» 16 / Nahl  Suresi:

Kuran Sırası: 16
İniş Sırası: 70

Suat Yıldırım Meali
Allah’ın emri ha geldi ha gelecek! Artık onun gelmesini çabuklaştırmak istemeyin. Allah müşriklerin koştuğu ortaklardan münezzehtir, yücedir.(16:1)
Allah melekleri, kendi tarafından bir vahiy ile kullarından dilediği kimselere, "Ben’den başka tanrı yoktur. Bana karşı gelmekten sakının!" diye uyarmak üzere gönderir.(16:2)
O, gökleri ve yeri hikmetle, ciddi bir maksatla yarattı. O, müşriklerin koştukları ortaklardan yücedir!(16:3)
Nitekim O, insanı bir damla sudan yarattı. Ama o yaman bir hasım kesiliverdi.(16:4)
Allah davarları da yarattı. Bunlarda sizi soğuktan koruyan (deri, yün, kıl gibi) maddeler ve birçok faydalar vardır. Hem onların etlerini ve ürünlerini de yersiniz.(16:5)
Onları akşamleyin ağıllarına getirir, sabahleyin otlaklara götürürken bambaşka bir zevk alırsınız!(16:6)
Bunlar yüklerinizi taşırlar; öyle uzak diyarlara kadar götürürler ki, onlar olmaksızın, son derece zahmet ve meşakkat çekmeden varamazdınız oralara.

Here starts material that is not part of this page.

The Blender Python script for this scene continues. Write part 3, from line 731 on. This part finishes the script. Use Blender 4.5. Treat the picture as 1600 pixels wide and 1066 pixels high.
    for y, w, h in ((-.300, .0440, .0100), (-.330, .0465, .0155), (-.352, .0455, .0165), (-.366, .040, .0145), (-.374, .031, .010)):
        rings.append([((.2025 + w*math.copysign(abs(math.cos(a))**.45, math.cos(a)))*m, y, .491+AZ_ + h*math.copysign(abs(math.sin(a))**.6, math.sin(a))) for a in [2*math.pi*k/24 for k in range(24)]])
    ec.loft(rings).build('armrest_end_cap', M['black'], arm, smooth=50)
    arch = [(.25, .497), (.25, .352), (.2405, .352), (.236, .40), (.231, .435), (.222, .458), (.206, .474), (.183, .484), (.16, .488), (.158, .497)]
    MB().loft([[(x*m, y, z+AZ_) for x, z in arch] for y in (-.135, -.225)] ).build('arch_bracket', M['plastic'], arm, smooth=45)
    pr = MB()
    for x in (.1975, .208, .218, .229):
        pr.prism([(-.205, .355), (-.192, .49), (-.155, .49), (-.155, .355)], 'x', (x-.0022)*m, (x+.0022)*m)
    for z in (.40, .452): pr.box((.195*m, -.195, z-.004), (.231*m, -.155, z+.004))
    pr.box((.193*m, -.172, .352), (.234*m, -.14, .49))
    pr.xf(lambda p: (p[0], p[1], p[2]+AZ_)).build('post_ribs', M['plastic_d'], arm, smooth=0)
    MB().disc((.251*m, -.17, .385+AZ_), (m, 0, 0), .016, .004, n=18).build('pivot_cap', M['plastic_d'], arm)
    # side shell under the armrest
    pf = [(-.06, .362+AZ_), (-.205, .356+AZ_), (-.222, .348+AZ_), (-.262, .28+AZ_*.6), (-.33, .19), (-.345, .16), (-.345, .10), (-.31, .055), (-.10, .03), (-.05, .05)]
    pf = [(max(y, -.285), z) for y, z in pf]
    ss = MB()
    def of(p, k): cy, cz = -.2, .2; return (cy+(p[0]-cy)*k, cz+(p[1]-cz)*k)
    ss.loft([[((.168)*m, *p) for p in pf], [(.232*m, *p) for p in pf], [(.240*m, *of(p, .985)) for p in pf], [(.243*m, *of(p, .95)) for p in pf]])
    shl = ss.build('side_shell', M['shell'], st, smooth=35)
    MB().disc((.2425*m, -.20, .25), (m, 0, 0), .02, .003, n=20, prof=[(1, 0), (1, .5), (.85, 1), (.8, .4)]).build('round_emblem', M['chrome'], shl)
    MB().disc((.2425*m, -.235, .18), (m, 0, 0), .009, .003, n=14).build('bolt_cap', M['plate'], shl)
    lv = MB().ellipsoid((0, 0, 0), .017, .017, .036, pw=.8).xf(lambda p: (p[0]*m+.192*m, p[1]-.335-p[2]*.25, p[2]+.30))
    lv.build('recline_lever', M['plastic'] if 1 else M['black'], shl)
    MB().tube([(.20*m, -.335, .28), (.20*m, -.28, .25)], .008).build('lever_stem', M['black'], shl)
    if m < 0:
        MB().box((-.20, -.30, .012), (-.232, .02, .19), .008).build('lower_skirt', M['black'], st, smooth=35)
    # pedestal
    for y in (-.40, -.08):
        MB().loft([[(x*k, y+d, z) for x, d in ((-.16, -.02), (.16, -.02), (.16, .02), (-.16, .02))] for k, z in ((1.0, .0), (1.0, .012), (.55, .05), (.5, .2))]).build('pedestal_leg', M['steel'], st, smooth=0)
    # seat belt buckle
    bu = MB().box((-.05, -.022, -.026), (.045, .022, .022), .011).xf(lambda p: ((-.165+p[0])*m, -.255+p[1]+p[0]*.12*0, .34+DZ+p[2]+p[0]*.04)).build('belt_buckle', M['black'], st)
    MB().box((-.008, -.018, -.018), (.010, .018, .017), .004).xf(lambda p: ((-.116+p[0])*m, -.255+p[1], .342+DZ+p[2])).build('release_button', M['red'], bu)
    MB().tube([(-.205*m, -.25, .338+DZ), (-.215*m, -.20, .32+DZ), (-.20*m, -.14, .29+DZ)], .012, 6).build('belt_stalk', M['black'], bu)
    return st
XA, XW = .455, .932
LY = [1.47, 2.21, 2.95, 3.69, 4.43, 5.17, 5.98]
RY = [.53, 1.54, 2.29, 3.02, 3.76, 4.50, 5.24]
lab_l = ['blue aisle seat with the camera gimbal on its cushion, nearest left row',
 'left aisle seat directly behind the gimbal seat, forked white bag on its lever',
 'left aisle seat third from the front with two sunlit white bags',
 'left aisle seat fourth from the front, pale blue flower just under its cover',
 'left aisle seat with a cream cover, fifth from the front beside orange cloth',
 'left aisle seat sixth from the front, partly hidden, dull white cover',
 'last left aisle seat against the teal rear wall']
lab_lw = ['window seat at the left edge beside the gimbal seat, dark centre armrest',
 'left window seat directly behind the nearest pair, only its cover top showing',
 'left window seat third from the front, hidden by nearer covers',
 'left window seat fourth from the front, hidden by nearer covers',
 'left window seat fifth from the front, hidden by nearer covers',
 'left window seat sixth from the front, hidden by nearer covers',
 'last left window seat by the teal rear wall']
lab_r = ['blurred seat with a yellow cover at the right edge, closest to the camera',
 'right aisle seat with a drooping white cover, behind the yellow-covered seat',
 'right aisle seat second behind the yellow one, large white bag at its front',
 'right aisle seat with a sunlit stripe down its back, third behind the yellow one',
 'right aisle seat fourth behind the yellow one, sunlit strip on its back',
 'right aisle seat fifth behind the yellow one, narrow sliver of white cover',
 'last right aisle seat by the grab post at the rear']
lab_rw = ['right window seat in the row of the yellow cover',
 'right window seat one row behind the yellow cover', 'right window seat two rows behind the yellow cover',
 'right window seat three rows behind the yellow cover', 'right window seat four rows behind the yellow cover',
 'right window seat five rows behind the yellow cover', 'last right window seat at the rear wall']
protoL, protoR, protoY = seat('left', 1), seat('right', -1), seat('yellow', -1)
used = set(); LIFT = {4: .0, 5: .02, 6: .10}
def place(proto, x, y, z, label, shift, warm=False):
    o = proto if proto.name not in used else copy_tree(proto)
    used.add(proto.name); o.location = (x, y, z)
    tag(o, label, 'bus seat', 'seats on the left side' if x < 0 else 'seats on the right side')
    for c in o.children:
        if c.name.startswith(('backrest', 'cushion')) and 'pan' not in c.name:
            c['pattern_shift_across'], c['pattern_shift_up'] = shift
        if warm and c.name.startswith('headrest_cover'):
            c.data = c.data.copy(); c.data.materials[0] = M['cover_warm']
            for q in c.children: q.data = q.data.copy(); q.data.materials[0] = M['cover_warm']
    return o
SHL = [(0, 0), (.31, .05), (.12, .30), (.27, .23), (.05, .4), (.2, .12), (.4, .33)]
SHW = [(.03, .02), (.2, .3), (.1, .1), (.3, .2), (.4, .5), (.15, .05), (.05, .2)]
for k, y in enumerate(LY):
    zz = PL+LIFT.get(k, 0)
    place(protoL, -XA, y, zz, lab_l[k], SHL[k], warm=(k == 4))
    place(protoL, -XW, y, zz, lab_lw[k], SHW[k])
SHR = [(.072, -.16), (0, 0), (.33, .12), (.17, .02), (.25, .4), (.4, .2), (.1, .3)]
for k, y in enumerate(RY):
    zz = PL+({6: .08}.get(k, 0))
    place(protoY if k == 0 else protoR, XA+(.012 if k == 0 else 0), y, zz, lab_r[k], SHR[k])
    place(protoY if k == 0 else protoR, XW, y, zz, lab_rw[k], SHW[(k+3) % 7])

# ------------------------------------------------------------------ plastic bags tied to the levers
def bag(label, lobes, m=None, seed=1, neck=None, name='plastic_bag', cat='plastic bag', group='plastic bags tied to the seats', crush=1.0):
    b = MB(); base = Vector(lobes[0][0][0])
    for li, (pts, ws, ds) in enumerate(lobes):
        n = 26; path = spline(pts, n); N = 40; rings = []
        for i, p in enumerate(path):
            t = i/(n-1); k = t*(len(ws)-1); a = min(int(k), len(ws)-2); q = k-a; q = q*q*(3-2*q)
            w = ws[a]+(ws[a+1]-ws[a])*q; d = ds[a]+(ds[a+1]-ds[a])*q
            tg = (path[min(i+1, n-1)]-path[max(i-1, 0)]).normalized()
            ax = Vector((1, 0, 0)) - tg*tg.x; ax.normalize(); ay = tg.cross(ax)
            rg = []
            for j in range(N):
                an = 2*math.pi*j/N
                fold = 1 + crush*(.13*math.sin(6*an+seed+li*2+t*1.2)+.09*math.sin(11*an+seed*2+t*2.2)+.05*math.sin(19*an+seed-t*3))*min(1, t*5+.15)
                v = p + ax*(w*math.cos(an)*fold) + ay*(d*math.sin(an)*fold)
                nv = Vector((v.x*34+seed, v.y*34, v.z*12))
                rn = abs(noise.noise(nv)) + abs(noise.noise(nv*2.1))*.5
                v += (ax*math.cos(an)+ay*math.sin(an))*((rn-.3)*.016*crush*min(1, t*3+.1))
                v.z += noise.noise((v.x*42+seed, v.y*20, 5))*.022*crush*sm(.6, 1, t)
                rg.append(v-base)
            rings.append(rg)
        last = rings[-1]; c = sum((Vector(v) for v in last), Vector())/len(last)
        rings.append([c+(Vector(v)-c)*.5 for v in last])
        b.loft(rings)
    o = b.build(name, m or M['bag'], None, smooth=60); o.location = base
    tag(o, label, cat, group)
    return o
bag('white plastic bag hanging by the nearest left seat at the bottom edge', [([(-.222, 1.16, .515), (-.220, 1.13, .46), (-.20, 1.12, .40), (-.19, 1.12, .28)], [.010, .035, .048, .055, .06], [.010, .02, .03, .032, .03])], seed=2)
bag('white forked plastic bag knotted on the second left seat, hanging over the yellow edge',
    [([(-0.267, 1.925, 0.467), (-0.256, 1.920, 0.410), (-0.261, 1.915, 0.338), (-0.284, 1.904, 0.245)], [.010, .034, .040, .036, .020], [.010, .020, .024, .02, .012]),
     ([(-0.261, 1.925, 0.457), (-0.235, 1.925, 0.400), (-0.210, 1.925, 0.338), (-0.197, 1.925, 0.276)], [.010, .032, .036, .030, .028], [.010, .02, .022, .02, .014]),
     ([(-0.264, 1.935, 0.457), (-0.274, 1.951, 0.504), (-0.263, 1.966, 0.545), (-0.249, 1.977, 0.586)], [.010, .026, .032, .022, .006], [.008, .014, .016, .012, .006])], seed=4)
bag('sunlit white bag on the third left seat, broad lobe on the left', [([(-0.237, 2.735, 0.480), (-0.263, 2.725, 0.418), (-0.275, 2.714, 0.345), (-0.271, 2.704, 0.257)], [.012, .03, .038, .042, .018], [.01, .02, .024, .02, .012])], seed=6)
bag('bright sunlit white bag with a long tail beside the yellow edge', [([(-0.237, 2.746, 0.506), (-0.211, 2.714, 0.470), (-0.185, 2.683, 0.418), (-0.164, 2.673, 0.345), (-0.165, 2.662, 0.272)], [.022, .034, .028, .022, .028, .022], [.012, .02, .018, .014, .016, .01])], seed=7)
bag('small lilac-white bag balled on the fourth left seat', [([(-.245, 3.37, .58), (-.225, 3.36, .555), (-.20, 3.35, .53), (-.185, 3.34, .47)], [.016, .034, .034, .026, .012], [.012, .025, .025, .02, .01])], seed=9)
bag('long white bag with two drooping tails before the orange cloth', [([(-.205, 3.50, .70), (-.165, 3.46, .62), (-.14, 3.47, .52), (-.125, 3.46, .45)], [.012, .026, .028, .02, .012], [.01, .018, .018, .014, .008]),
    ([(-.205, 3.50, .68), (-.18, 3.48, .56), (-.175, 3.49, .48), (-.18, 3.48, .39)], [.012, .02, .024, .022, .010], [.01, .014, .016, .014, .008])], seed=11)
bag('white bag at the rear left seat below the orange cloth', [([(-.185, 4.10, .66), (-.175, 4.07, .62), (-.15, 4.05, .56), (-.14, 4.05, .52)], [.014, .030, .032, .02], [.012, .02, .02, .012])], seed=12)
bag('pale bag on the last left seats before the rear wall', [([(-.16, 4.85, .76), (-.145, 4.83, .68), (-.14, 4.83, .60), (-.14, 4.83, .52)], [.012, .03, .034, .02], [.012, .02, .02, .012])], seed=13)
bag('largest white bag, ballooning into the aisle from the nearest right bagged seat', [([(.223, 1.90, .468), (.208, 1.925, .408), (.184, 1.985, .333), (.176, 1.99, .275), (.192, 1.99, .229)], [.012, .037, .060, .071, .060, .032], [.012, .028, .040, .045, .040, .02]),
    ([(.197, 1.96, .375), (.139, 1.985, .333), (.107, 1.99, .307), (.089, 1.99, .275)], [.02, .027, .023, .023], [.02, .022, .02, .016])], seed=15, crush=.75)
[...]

Gerçekten, bunları size âmade kılan Rabbiniz pek şefkatlidir, rahmet ve ihsanı boldur.(16:7)
Hem binmeniz, hem de zinet olsun diye atlar, katırlar, merkepler yarattı. Hem sizin bilemeyeceğiniz daha neler neler yaratacak!(16:8)
Doğru yolu bildirmek Allah’a aittir. Kimi yollar ise eğridir. Şayet O dileseydi, hepinizi toptan doğru yola getirirdi.(16:9)

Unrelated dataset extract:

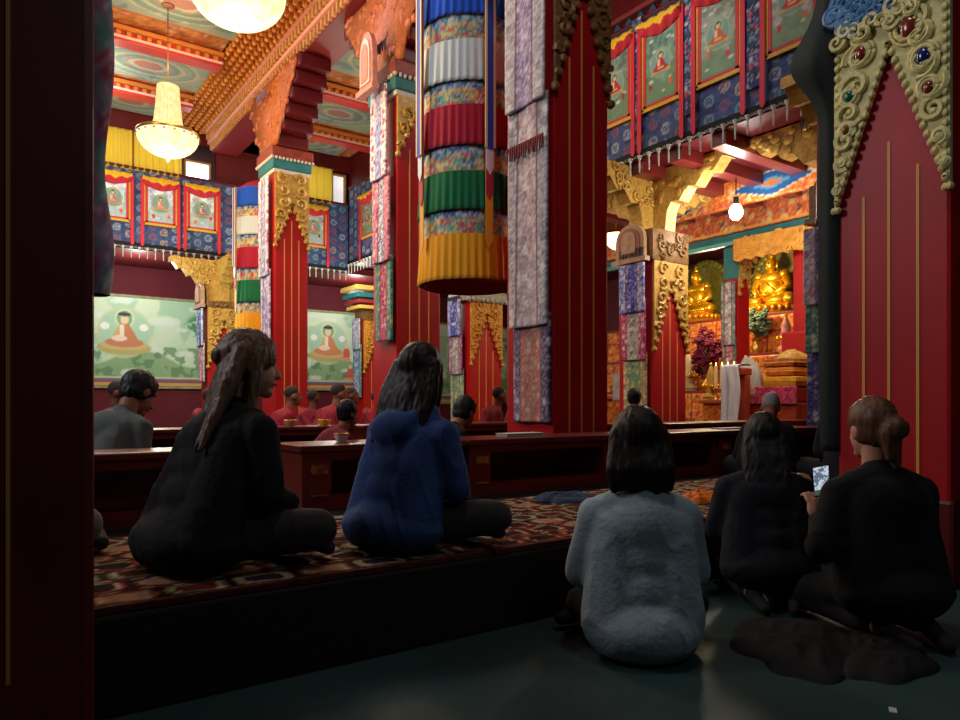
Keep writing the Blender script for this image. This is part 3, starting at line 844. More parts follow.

O’dur ki gökten yağmur indirir. Hem içeceğiniz su ondan oluşur, hem de hayvanlarınızı içinde otlattığınız ot ve ağaçlar!(16:10)

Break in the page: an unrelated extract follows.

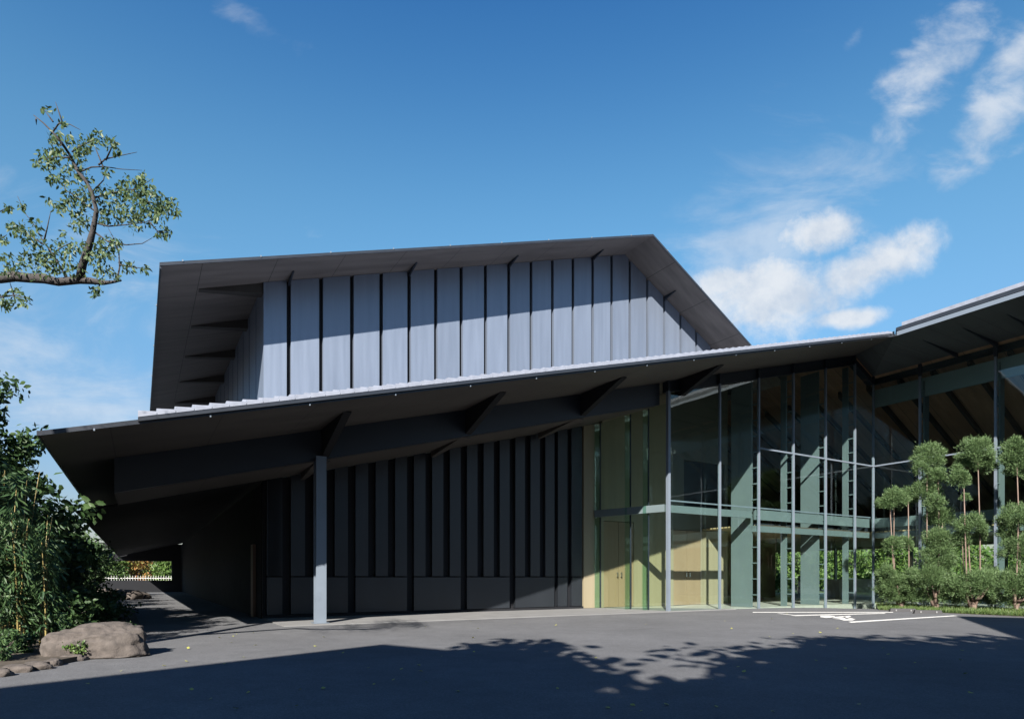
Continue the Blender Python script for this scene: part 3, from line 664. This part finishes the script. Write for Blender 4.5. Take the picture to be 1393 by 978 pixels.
for Y, (bx, by), tufts, stems, lab in CED:
    b = at(bx, by, Y); o = empty('pruned_cedar', b); tag(o, lab, 'tree', 'pruned cedars before the glass wing')
    pts = []; drs = []; tk = MB()
    for i, (x, y, r) in enumerate(tufts+[(bx-15, by-12, 12), (bx+15, by-11, 12)]):
        c = at(x, y, Y+random.uniform(-.35, .35))-b; rr = r*Y/F*.93
        p_, d_ = dome(c, rr, int(9000*rr*rr/.3)+200); pts.append(p_); drs.append(d_)
    for fx, tx, ty in stems:
        top = at(tx, ty, Y)-b; foot = at(fx, 790, Y)-b; dy_ = random.uniform(-.2, .2)
        tk.tube([(foot.x*.3, 0, .05), (foot.x*.8, dy_*.5, .45), (foot.x, dy_, .95), (foot.x*.6+top.x*.4+random.uniform(-.03, .03), dy_, .6*.95+.4*top.z), (top.x, dy_, top.z)], [.06, .04, .027, .022, .015], 7)
    tk.tube([(0, 0, -.3), (.02, 0, .1), (-.04, .02, .28), (.01, .0, .6)], [.11, .085, .07, .05], 10)
    for k in range(5): a = k*1.3; tk.tube([(0, 0, .1+.06*k), (.25*math.cos(a), .25*math.sin(a), .4), (.5*math.cos(a), .5*math.sin(a), .8)], [.055, .035, .015], 6)
    tk.build('trunk', 'redbark', o, True)
    P = np.concatenate(pts); D_ = np.concatenate(drs); kp = P[:, 2] > .03
    leaves('crown', 'cedar_leaf', P[kp], .075, o, 0, .2, dirs=D_[kp])

# planting strip with grass under the cedars
e0 = ground(1189, 829.5); 
def strip(pts, z, th, name, m):
    MB_ = MB().hexa([(x, y, z-th) for x, y in pts], [(x, y, z) for x, y in pts]); o = MB_.build(name, m); return tag(o, kind='structure')
bp = [ground(1196, 829.5), ground(1393, 838.5)]
dirb = (bp[1]-bp[0]).normalized()
p0 = bp[0]; p1 = bp[1]+dirb*6; wp = loc(SG-.15, -13); wp0 = loc(SG-.15, -.2)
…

Allah o su sayesinde sizin için ekinler, zeytinlikler, hurmalıklar, üzüm bağları ve çeşit çeşit meyveler yetiştirir. Elbette bunda düşünen kimseler için alınacak bir ders var!(16:11)
Hem geceyi ve gündüzü, güneş’i ve ay’ı sizin hizmetinize verdi. Diğer yıldızlar da O’nun emriyle size râm edilmiştir. Elbette aklını çalıştıran kimseler için bunda alınacak nice dersler var!(16:12)
Yeryüzünde türlü türlü renklerle, her çeşitten bitki ve hayvan olarak sizin için yarattığı daha neler neler var!Elbette bunda düşünen kimseler için alınacak ibret var.(16:13)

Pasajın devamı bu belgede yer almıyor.